## AIM OF THE TASK:
Extract only the first line of the listing and every line after it up to and including the one with "rim_t = 0.0045". Omit the pictures.

::::::::

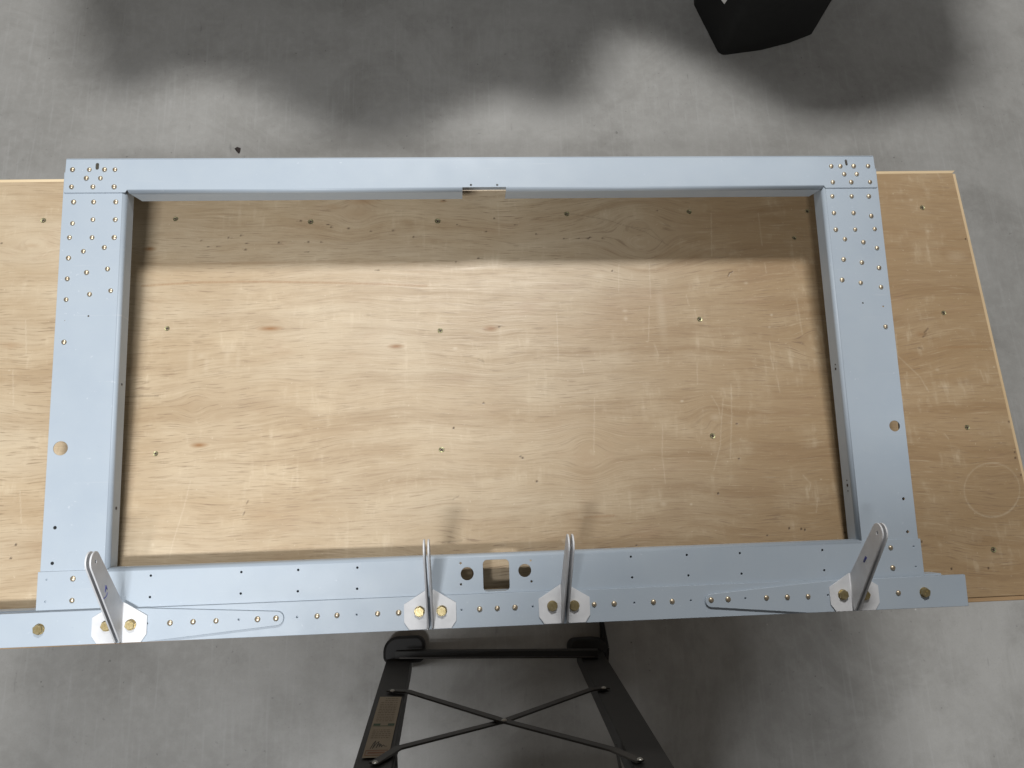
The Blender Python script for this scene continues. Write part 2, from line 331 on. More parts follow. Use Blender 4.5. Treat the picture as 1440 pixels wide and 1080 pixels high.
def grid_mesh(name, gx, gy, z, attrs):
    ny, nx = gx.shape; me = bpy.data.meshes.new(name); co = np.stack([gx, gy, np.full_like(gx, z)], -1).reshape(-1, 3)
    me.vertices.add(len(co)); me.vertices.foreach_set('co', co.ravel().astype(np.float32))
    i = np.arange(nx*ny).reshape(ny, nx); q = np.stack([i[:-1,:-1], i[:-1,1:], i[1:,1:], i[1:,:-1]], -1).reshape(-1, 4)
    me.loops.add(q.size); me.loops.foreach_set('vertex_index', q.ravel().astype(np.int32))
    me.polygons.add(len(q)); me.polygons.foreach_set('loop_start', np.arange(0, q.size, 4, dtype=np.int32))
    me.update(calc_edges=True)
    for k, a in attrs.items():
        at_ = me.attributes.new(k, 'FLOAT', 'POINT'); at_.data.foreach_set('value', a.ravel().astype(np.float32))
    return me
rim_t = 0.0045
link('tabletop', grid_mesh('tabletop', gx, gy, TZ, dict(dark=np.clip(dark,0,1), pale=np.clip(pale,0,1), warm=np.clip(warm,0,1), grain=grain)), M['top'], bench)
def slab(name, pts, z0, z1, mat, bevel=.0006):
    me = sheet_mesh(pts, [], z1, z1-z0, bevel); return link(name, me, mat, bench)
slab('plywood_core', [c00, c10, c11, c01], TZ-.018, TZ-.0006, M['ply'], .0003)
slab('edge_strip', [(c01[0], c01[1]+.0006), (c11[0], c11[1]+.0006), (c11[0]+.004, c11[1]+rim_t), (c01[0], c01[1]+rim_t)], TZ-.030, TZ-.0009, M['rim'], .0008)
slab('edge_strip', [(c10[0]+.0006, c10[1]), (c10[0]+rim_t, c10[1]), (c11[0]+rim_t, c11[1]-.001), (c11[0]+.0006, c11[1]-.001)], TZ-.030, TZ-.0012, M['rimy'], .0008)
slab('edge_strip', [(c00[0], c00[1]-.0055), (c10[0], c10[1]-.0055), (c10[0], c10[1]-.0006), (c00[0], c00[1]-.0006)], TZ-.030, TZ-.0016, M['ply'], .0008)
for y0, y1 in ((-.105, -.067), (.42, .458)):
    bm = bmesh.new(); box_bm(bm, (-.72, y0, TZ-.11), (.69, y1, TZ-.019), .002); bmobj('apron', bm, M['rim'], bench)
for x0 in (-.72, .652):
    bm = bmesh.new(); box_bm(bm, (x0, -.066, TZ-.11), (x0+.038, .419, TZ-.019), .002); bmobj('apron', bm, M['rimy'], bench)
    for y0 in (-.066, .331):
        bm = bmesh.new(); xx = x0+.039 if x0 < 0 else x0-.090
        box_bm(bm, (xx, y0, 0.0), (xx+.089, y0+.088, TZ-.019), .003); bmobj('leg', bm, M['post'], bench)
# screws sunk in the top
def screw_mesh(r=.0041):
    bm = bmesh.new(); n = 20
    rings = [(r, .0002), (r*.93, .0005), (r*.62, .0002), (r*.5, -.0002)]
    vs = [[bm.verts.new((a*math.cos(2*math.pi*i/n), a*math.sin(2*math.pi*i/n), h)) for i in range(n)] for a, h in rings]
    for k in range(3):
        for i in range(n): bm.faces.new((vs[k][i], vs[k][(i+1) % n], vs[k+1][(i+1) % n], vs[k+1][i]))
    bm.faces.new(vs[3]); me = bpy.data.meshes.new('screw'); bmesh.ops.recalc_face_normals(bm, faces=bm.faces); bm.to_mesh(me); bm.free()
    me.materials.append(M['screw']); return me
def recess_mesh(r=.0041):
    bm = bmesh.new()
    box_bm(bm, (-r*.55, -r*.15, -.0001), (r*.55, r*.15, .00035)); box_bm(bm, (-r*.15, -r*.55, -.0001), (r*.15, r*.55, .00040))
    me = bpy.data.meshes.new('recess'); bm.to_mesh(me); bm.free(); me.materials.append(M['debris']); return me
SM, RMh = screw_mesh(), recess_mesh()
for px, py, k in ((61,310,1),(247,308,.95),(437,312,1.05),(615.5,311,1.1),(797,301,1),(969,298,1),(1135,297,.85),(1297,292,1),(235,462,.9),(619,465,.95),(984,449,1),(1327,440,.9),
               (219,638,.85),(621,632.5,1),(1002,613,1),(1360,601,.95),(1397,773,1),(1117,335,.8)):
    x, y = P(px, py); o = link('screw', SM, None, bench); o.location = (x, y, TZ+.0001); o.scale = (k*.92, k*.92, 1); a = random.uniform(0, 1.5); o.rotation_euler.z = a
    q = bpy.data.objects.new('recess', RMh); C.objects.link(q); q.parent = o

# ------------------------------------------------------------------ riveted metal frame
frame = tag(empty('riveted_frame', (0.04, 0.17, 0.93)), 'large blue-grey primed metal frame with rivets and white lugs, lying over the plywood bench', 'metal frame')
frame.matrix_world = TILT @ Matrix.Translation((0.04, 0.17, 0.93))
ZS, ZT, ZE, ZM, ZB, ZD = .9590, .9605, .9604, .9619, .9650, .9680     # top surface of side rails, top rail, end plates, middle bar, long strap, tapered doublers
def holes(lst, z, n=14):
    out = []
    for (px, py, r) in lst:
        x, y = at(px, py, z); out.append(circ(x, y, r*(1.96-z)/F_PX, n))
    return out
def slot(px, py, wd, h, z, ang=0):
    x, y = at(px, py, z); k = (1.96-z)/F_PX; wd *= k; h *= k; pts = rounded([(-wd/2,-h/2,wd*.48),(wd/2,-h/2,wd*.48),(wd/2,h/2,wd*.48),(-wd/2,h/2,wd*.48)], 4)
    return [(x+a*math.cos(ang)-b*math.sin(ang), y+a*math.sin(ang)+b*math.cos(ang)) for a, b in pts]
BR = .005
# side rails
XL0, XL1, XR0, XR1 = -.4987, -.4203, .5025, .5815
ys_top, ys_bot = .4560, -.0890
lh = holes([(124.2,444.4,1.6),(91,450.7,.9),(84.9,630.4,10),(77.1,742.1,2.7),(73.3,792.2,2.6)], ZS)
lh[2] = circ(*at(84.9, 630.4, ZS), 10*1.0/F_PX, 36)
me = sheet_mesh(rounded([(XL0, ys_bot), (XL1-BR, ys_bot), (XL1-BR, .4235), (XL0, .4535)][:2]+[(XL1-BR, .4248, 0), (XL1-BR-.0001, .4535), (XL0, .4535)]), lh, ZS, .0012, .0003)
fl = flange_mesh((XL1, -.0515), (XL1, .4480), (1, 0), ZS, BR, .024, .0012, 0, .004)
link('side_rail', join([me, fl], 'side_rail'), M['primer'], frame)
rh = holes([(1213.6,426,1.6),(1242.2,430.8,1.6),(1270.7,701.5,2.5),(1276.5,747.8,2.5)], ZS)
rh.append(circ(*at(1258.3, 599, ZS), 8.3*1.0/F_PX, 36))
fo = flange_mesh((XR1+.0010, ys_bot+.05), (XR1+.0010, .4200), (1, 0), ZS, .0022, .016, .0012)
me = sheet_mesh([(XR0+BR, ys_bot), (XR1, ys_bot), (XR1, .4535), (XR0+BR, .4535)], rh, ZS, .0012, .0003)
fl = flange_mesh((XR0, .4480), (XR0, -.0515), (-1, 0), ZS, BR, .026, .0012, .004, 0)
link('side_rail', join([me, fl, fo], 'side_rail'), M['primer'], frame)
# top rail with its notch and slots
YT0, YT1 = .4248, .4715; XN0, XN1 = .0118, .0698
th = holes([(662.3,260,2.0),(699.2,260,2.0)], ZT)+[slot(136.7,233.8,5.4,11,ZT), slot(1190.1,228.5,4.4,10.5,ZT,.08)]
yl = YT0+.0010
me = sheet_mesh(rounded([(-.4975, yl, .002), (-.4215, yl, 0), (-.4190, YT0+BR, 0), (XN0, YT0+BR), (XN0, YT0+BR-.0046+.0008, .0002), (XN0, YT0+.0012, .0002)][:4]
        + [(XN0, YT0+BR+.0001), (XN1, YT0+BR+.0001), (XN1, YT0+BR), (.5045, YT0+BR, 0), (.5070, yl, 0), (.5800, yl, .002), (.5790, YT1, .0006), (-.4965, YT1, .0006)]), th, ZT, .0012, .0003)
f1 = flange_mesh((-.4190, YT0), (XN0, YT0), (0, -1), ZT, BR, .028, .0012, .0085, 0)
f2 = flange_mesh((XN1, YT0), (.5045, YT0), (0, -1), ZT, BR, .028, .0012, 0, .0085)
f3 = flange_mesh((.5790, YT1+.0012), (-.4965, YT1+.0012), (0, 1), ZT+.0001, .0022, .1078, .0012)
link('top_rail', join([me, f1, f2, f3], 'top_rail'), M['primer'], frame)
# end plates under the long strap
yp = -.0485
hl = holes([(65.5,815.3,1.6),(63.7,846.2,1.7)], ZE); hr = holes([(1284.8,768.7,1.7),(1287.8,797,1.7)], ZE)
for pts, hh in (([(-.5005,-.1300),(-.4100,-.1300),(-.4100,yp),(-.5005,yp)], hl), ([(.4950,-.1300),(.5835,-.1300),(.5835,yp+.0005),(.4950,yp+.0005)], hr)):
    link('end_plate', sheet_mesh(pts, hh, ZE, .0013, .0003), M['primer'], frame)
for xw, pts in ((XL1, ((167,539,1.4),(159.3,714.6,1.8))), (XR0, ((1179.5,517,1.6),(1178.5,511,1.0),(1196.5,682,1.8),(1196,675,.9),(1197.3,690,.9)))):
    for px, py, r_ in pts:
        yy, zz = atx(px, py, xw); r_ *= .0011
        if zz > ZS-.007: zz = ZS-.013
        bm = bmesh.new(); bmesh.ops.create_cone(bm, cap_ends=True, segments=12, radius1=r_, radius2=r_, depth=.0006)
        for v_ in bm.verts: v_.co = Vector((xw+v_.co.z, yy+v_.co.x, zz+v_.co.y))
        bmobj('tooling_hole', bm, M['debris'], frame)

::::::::

## ANSWER IN FULL:
The Blender Python script for this scene continues. Write part 2, from line 331 on. More parts follow. Use Blender 4.5. Treat the picture as 1440 pixels wide and 1080 pixels high.
def grid_mesh(name, gx, gy, z, attrs):
    ny, nx = gx.shape; me = bpy.data.meshes.new(name); co = np.stack([gx, gy, np.full_like(gx, z)], -1).reshape(-1, 3)
    me.vertices.add(len(co)); me.vertices.foreach_set('co', co.ravel().astype(np.float32))
    i = np.arange(nx*ny).reshape(ny, nx); q = np.stack([i[:-1,:-1], i[:-1,1:], i[1:,1:], i[1:,:-1]], -1).reshape(-1, 4)
    me.loops.add(q.size); me.loops.foreach_set('vertex_index', q.ravel().astype(np.int32))
    me.polygons.add(len(q)); me.polygons.foreach_set('loop_start', np.arange(0, q.size, 4, dtype=np.int32))
    me.update(calc_edges=True)
    for k, a in attrs.items():
        at_ = me.attributes.new(k, 'FLOAT', 'POINT'); at_.data.foreach_set('value', a.ravel().astype(np.float32))
    return me
rim_t = 0.0045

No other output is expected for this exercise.